Example: Car A at 25 m/s, Car B at 18 m/s (both east)
- Relative velocity: \(v_{AB} = 25 - 18 = 7\) m/s
- Car A approaches Car B at 7 m/s
Relative velocity in two dimensions
Vectors are subtracted component-wise. The relative velocity points from the observer to the object being described.
\[\vec{v}_{AB} = \vec{v}_A - \vec{v}_B\]
Interactive: Boat and River Current
A classic relative motion problem: a boat crossing a river with current.
Interpreting the diagram:
- Blue vector: boat’s velocity relative to water (heading north)
- Green vector: water’s velocity relative to ground (current flowing east)
- Red dashed vector: boat’s velocity relative to ground (resultant)
Reference frames
A statement about motion is incomplete without a frame. The same motion can be described differently in different frames without contradiction.
All velocity measurements require specifying:
- What is moving
- Relative to what it’s being measured
Common Relative Motion Scenarios
| Overtaking cars |
Ground |
Slower car |
Difference in speeds |
| Boat in current |
Water |
Ground |
Vector sum |
| Rain on cyclist |
Ground |
Cyclist |
Vector difference |
| Aircraft in wind |
Air |
Ground |
Vector sum |
Worked Examples
Example 1: Overtaking cars
Car A travels at 25 m/s east. Car B travels at 18 m/s east. Find A relative to B.
Solution:
- \(v_{AB} = v_A - v_B = 25 - 18 = 7\) m/s
- The positive result indicates A moves east relative to B
- A closes the gap at 7 m/s
Example 2: Boat and current
A boat heads due north at 4.0 m/s relative to the water. The current is 1.5 m/s east. Find velocity relative to the ground.
Solution:
- Components: \(v_x = 1.5\) m/s, \(v_y = 4.0\) m/s
- Speed: \(\sqrt{1.5^2 + 4.0^2} = \sqrt{18.25} = 4.3\) m/s
- Direction: \(\tan^{-1}(1.5/4.0) = 20°\) east of north
Example 3: Rain and a moving cyclist
Rain falls vertically at 6.0 m/s. A cyclist rides east at 5.0 m/s. Find the rain velocity relative to the cyclist.
Solution:
The rain’s velocity relative to the cyclist is found by vector subtraction:
\[\vec{v}_{rain/cyclist} = \vec{v}_{rain} - \vec{v}_{cyclist}\]
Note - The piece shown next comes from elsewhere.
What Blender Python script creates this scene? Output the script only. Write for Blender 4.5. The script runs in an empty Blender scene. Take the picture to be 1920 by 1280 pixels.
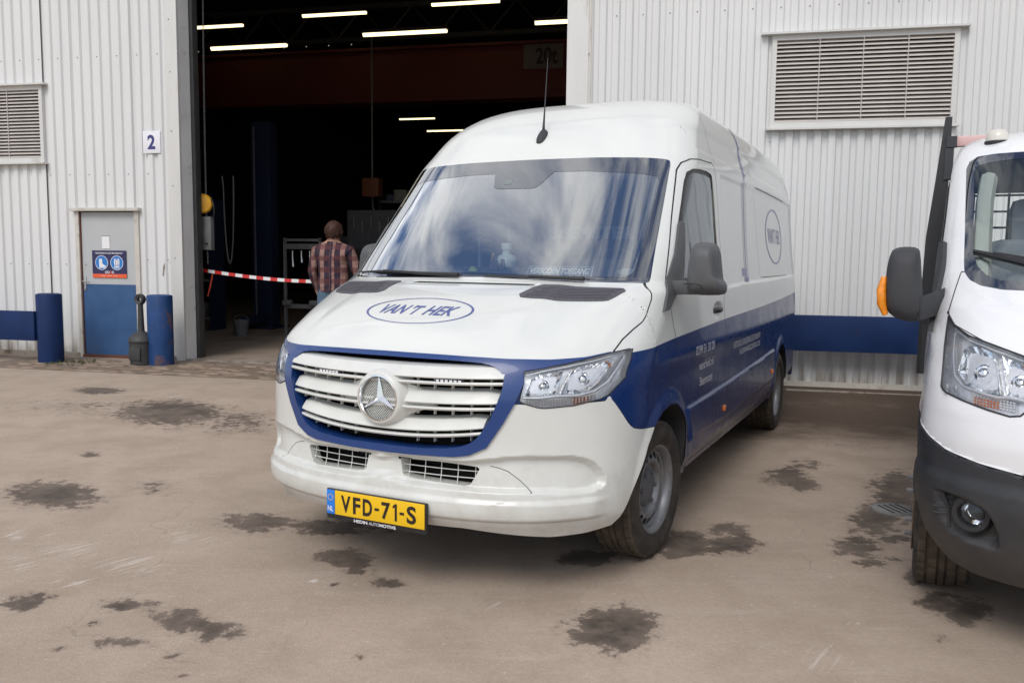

- Rain (relative to ground): \(v_x = 0\), \(v_y = -6.0\) m/s (downward)
- Cyclist (relative to ground): \(v_x = 5.0\) m/s, \(v_y = 0\)
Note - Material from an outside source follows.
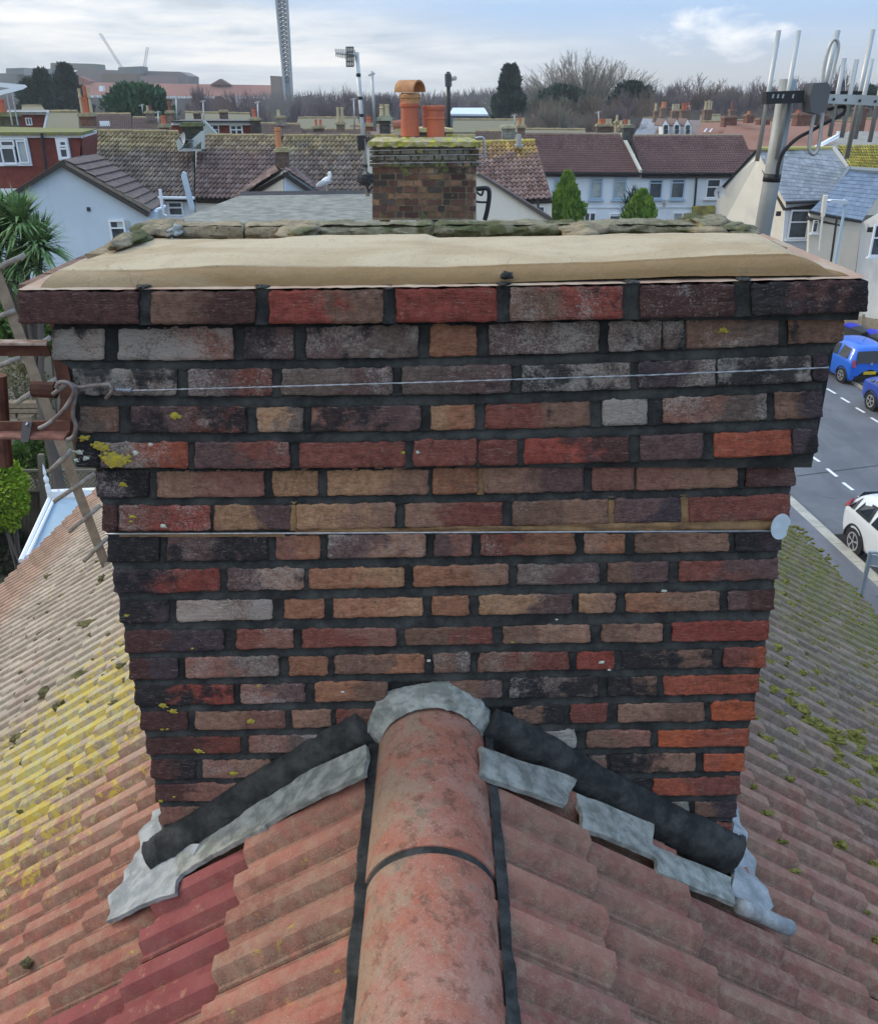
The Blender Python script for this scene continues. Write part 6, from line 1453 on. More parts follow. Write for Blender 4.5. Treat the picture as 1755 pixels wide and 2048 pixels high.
for i, x in enumerate((1409, 1420)):
    m = MB(); m.prism([atY(x-4, 264, 71.5), atY(x+2, 257, 72.5), atY(x+4, 258, 72.5), atY(x-1, 265, 71.5)], (0, -.1, .05)); o = m.build('skylight', simple('bright_skylight', (.65, .72, .78, 1), .2)); tag(o, ('left' if i == 0 else 'right')+' one of two narrow skylights on the red roof beyond the plum roofs', 'skylight')
far_house('orange tinged red roofed house left of the aerial mast', [(1456, 242, 74), (1560, 241, 74), (1540, 300, 62), (1432, 296, 62)], RB3)
far_house('long red roofed house behind the aerial mast', [(1560, 241, 76), (1700, 243, 76), (1690, 300, 62), (1540, 300, 62)], RB3)
far_house('red brick house with dark red roof at the right edge behind the rods', [(1690, 238, 84), (1800, 238, 84), (1800, 272, 76), (1680, 272, 76)], RB3, wm=M_REDB)
for k, (a, b, yt, yb, Y, pots, lab) in enumerate([
    (1309, 1316, 224, 245, 98, [(1312, 5, 12, 'y', 1)], 'thin dark stack with a spiky pot at the left of the far row'),
    (1322, 1334, 218, 234, 104, [(1328, 9, 10, 'o', 0)], 'buff stack with one broad ochre pot in the far row'),
    (1344, 1360, 224, 240, 98, [(1347, 5, 11, 'y', 0), (1352, 5, 11, 'y', 0), (1357, 5, 11, 'y', 0)], 'stack with three pale pots in the far row'),
    (1363, 1380, 222, 240, 94, [(1367, 5, 11, 'r', 0), (1372, 5, 11, 'r', 0), (1378, 4, 11, 'r', 0)], 'stack with three red pots in the far row'),
    (1409, 1424, 222, 246, 88, [(1412, 5, 14, 'y', 0), (1418, 5, 16, 'y', 1), (1423, 4, 14, 'y', 0)], 'tall stack with splayed buff pots right of the pointed dormers'),
    (1461, 1472, 222, 244, 90, [(1466, 6, 12, 'd', 0)], 'brown stack right of the splayed buff pots'),
    (1448, 1474, 236, 254, 72, [], 'broad red brick stack without pots'),
    (1494, 1508, 232, 246, 70, [(1500, 7, 5, 'o', 0)], 'small red stack near the middle of the red roofs'),
    (1519, 1540, 240, 250, 66, [], 'low red brick stack just left of the aerial rods'),
    (1594, 1624, 230, 252, 66, [(1600, 8, 5, 'r', 0)], 'red brick stack seen between mast and junction box'),
    (1716, 1735, 218, 262, 70, [], 'tall plain red brick stack between the aerial rods'),
    (1640, 1656, 232, 250, 74, [], 'red stack hidden partly by the aerial loop')]):
    small_chimney(a, b, yt, yb, Y, pots, lab, brick=(.20, .10, .075, 1) if k > 5 else (.22, .15, .11, 1), cap=(.24, .15, .11, 1), d=.9)
for (x, y0, y1, Y, lab) in ((1028, 228, 258, 60, 'thin crossed aerial above the grey rendered stack'), (1196, 222, 256, 60, 'small aerial on the wide dark stack'), (284, 208, 232, 66, 'pale aerial with flat head in front of the green conifer'), (406, 200, 262, 52, 'tall thin aerial right of the dark mossy chimney'), (352, 192, 262, 50, 'tall dark aerial behind the mossy terrace'), (515, 202, 268, 47, 'thin white aerial beside the red pot'), (707, 196, 262, 50, 'thin aerial just left of the white banded mast'), (1346, 212, 226, 98, 'tiny aerial over the three pale pots'), (1378, 210, 224, 94, 'tiny aerial over the three red pots'), (316, 222, 262, 44, 'short aerial beside the bright red pot'), (1690, 150, 262, 90, 'very tall thin mast behind the aerial rods')):
    yagi(x, y0, x+2, y1, Y, .03, lab, (x-6, y0+3, x+5, y0+1), None, 5)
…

- Rain relative to cyclist: \(v_x = 0 - 5.0 = -5.0\) m/s, \(v_y = -6.0\) m/s
Result: - Speed: \(\sqrt{5.0^2 + 6.0^2} = 7.8\) m/s - Direction: \(\tan^{-1}(5.0/6.0) = 40°\) from vertical, toward the cyclist (west of vertical)
The rain appears to come from ahead! This is why cyclists lean forward in rain.
Example 4: Head-on collision approach
Two trains approach each other. Train A travels at 30 m/s east, Train B at 25 m/s west.
Solution:
Taking east as positive: - \(v_A = +30\) m/s - \(v_B = -25\) m/s
Relative velocity: - \(v_{AB} = v_A - v_B = 30 - (-25) = 55\) m/s
The trains approach each other at the sum of their speeds.
Interactive: Aircraft Navigation
An aircraft must aim off-course to compensate for wind:
Navigation problem: To fly due north (90°), the pilot must aim slightly west to compensate for the eastward wind.